Honda Honda CB500F (2019) review

Honda CB500F (2019) review

Visordown took Honda’s new A2 licence friendly naked for a spin at the press launch – here’s what we thought

Low-speed agility
Rear brake lacks feel


To look at, Honda’s new CB500F is a vast improvement on last year’s model. It gains a more aggressive LED headlight, wider tank with pronounced air intakes, and sharper, more muscular body work that make it a proper ‘mini-streetfighter’. The reserved look of old has gone and is instead replaced by a machine with more attitude and presence, not afraid to show off its best bits – like those blingy ceramic-coated engine covers.  

Honda CB500F video review

Honda CBR500R v Honda CB500F Review 2019


CB500F OTR £5,559

So - for all that extra bling you do pay a bit of a premium, especially given that the new Z400 comes in at just under five grand, but after looking up and down the bike I found very little in the way of cheap bolts and poor finishes - You’d be genuinely hard pressed to find a bike that’s as well put together as the little 500F.


The quality is carried over to the engine which is a silky smooth 471cc liquid-cooled parallel twin, the same motor that’s mounted in the CBR500R and CB500X. However, the boffins at Honda slightly modified the fuel mapping on the F to increase low to mid end torque, with a maximum of 43Nm (31ft-lbs) at 6,500rpm. The ’19 model also boats a 4% uplift in power over last year’s model, making an A2 compliant maximum power of 35KW (47bhp) @ 8600rpm.

The all-new super-light slipper clutch that’s fitted to the bike helped keep composure under hard braking and heavy downshifts, despite my best efforts to slide her into corners… no such hooliganism occurred. On upshifts the 6 speed gearbox is tight and smooth, seamlessly pulling you to national speed limits – and a fair bit further.

As you pick up speed the standard twin port exhaust sounds decent, but some more noise would be ideal, especially if you’re commuting and want to get people’s attention as you nip through traffic.

Frame and Suspension

The engine mounts into the same tubular steel diamond as the previous model, and there are no complaints on that department here – the chassis is composed and nicely balanced, although the 120mm preload adjustable forks are a bit uninspired. The front-end setup is certainly not as taut as the upside-down ones equipped on some of the bikes in this class, but they do the job well enough. The introduction of a single piston fancy looking pro-link rear shock nicely completes the package. On the tight winding roads of Tenerife everything seemed to communicate well despite the suspensions basic exterior.   

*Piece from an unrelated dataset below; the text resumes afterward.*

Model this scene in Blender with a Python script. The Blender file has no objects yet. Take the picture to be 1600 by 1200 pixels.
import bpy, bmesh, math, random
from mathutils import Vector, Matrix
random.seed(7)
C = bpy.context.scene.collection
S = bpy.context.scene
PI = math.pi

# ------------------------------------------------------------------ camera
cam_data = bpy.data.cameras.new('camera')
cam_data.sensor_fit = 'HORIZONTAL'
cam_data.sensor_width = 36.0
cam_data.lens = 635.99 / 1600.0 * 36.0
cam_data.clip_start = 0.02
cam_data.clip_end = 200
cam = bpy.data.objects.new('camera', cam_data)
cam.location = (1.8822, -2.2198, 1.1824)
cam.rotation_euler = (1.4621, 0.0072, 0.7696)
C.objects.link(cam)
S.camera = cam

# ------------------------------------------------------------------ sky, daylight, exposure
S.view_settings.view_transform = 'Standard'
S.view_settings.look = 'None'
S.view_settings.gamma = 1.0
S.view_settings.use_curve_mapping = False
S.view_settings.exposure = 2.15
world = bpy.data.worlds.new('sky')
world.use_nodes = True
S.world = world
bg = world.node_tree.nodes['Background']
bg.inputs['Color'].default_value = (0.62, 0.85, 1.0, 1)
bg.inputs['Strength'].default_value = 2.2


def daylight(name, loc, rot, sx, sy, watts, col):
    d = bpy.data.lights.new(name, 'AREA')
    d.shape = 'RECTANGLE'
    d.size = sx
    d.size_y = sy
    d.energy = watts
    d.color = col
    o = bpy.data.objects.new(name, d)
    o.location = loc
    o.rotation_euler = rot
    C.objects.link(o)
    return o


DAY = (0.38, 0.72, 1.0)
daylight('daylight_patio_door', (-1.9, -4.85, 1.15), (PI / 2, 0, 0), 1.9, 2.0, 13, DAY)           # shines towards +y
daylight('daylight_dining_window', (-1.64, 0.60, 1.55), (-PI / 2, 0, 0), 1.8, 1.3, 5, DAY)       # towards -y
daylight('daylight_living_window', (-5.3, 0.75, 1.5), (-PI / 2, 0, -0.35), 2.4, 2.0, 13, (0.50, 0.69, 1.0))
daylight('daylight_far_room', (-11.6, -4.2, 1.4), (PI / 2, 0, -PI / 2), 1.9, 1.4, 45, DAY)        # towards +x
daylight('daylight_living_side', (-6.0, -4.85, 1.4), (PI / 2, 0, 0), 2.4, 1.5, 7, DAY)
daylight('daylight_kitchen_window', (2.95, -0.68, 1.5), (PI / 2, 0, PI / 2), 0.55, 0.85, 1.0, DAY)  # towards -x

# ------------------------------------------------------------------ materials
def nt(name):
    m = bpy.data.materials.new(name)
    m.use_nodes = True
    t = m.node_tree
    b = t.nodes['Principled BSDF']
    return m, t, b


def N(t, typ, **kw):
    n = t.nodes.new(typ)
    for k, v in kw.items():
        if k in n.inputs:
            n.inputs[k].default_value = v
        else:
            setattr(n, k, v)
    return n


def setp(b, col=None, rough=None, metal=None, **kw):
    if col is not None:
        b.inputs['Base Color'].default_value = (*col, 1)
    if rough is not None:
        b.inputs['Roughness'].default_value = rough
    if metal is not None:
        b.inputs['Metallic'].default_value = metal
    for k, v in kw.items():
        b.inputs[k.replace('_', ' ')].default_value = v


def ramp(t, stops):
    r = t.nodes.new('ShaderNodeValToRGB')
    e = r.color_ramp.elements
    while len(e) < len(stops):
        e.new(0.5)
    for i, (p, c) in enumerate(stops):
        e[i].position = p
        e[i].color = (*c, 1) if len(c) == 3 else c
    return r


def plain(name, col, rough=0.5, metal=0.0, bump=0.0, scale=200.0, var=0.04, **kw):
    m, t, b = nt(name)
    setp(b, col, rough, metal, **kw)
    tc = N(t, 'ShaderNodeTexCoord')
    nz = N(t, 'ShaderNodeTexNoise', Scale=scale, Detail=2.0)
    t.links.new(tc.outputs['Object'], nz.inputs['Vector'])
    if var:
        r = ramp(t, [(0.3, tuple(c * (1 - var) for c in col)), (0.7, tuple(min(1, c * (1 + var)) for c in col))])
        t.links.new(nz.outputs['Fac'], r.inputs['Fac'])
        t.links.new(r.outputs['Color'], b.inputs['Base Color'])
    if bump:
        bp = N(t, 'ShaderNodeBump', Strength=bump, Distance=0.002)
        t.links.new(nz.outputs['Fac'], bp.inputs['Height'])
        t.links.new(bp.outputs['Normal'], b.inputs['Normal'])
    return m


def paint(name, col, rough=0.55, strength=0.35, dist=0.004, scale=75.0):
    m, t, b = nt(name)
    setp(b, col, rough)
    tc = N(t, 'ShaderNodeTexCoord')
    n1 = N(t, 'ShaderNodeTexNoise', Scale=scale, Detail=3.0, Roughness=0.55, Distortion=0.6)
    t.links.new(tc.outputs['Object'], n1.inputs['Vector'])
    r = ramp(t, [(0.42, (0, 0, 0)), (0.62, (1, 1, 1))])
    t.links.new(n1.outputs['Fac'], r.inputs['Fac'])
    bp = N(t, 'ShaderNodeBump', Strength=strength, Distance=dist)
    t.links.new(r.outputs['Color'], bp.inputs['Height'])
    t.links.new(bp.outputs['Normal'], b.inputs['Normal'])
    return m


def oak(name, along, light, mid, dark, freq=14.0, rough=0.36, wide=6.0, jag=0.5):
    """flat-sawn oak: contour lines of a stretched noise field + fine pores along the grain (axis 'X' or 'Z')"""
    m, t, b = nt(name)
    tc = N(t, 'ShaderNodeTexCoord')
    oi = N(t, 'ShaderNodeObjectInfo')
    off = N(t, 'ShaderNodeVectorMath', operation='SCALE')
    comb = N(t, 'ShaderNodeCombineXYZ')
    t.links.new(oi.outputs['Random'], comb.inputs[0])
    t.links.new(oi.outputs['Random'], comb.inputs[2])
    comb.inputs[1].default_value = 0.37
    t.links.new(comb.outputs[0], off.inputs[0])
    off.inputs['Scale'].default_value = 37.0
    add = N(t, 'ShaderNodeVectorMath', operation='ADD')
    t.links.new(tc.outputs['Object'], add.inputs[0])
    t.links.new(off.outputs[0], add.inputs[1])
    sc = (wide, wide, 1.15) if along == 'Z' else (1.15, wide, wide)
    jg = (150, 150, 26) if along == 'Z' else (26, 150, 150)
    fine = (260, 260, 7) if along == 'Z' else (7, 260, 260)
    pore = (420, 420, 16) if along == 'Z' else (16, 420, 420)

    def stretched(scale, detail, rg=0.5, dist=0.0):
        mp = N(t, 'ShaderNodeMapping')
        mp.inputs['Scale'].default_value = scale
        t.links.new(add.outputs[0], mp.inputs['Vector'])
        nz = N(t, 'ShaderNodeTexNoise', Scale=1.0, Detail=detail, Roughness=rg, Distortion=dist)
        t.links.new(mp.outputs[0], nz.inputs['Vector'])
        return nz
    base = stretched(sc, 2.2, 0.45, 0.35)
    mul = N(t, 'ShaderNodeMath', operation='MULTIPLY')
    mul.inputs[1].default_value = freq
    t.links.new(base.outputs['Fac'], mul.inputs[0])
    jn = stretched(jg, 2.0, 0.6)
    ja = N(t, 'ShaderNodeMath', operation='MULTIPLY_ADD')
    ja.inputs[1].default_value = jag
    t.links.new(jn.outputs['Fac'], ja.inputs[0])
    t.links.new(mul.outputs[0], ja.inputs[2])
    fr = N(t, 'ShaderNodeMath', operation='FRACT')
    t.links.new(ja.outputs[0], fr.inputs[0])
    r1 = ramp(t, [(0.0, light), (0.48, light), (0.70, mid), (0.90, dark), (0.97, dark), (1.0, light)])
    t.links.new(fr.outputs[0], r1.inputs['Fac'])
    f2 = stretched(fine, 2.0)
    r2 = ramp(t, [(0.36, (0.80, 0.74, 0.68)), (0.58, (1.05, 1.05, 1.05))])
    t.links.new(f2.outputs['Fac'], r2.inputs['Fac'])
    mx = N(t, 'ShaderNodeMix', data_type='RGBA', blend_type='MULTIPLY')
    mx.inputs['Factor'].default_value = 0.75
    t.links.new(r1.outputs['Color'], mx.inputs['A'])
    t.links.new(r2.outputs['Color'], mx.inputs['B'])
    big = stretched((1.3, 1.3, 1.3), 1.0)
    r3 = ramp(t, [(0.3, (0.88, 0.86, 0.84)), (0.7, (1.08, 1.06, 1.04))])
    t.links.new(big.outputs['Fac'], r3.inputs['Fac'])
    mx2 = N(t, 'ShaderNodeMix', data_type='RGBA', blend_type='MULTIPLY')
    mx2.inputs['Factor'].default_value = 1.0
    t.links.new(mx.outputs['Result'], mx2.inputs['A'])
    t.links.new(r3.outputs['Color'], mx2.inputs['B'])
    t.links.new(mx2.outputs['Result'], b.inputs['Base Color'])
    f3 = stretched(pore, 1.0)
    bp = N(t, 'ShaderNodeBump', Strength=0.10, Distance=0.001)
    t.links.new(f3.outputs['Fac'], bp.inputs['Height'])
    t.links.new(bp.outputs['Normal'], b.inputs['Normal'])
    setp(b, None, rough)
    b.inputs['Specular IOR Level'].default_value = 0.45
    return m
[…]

The F comes into its own on tighter slow to medium speed corners, as its thicker tapered handlebars helped me to flick from one side of the road pilot 5’s to the other with ease. The extra leverage of the handle bars greatly reduced the effort required to hustle the bike into and out of the bends. However, as the roads got straighter I noticed a small head wobble at higher speeds, particularly when the road surface unsettled the bike. Now don’t get me wrong, it wasn’t an Isle of Man TT tank slapper, just a polite way of the bike saying ‘slow down, your being a prat’! Like most naked bikes, keep it under 80mph and you’re golden.

I think what I’m trying to say is keep it swift but legal, and the CB500F is a proper treat to ride. It’s clearly not a super-sports bike, but it munches up bends and is a nimble bugger at low speeds. So to get the most enjoyment out of the F, take advantage of its open cockpit and enjoy the view of the country lane you’re comfortably zipping (but not racing) down.